The interest shown in Russia by IT giants has put a squeeze on the numbers of available programmers and led to several wage hikes in the industry over the past two years. In that time period, IT companies like Sun Microsystems and Intel have set up shop in St. Petersburg. Google is reportedly also considering the construction of an R&D center here.

However, if the government does not offset growing staff costs by providing tax incentives and access to infrastructure and cheap land plots, the country could lose out to competitors like China, India, Brazil or Malaysia, Warrior said.

Motorola has been in Russia since 1994 and employs about 500 staff in St. Petersburg.

"It's very important to have government support and have sponsorship from the government for us to be [in a country]," Warrior said. "We go where the talent is."

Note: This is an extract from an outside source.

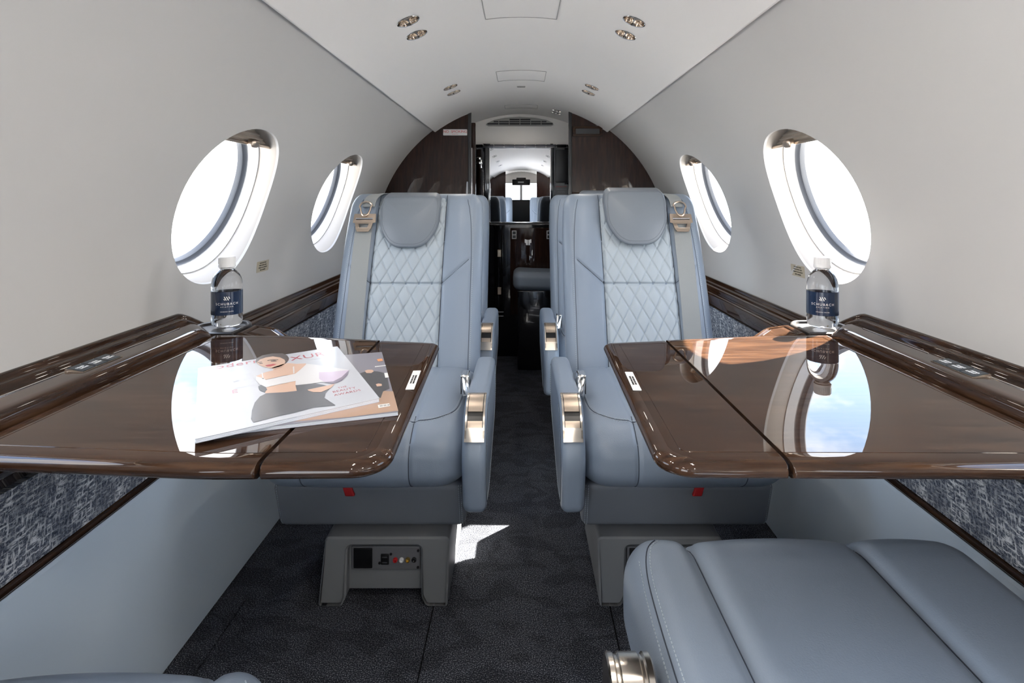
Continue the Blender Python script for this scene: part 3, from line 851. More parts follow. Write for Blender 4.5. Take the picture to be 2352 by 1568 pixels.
mb = MB(); mb.rbox((0, 0, 0), (.17, .10, .055), .015, 2); mb.rbox((0, 0, .06), (.09, .09, .03), .01, 2); obj('housing', mb, 'black', t)
mb = MB(); mb.box(-.06, .05, .100, .104, -.01, .015); obj('annunciators', mb, 'placard_white', t, smooth=False)
mb = MB(); mb.box(-40, 40, -40, 40, -1.35, -1.30); struct(obj('ground', mb, 'tarmac', smooth=False))
# ------------------------------------------------------------------ seats
# built for a seat whose aisle side is -x; the other hand is mirrored. y = 0 is the front of the cushion.
LEAN = .44
BZ0 = E - .52                        # where the backrest starts to rise
BY0 = .435                           # front face of the backrest there
QW = .113; QO = .010
def back_face(x, z):
    """y of the front face of the backrest at x, z"""
    t = z - BZ0
    y = BY0 + LEAN * t + .012 * math.sin(min(1, max(0, t / .5)) * PI) * -1
    ax = abs(x - QO)
    if ax > QW: y -= .013 * math.sin(min(1, (ax - QW) / .09) * PI * .5)
    if ax > .16: y += .9 * (ax - .16) ** 1.6 * 1.1
    return y
def diag_z(x, sgn):
    t = (abs(x) - QW) / .075
    return E - .272 + .066 * t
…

As long as the quality of programming in Russia satisfies the company's standards and costs are kept at a reasonable level, "Russia will remain attractive," she said. "But if costs rise so much, and all else remains the same, then the attraction wanes."

One stimulus the government has hoped to provide is the creation of IT parks nationwide. The first federally backed project is set to be established on the platform of the Bonch-Bruyevich St. Petersburg State University of Telecommunications in 2008.

Vladimir Polutin, head of Motorola's St. Petersburg R&D center, said the IT park scheme had sparked interest in the sector, which is now waiting to see how it is implemented. The law on special economic zones -- which provides for IT parks -- was passed by the State Duma in August.

"We still want to see how the legislation will be executed," Polutin said. "Sometimes in Russia, the law is in place, but the execution could be better."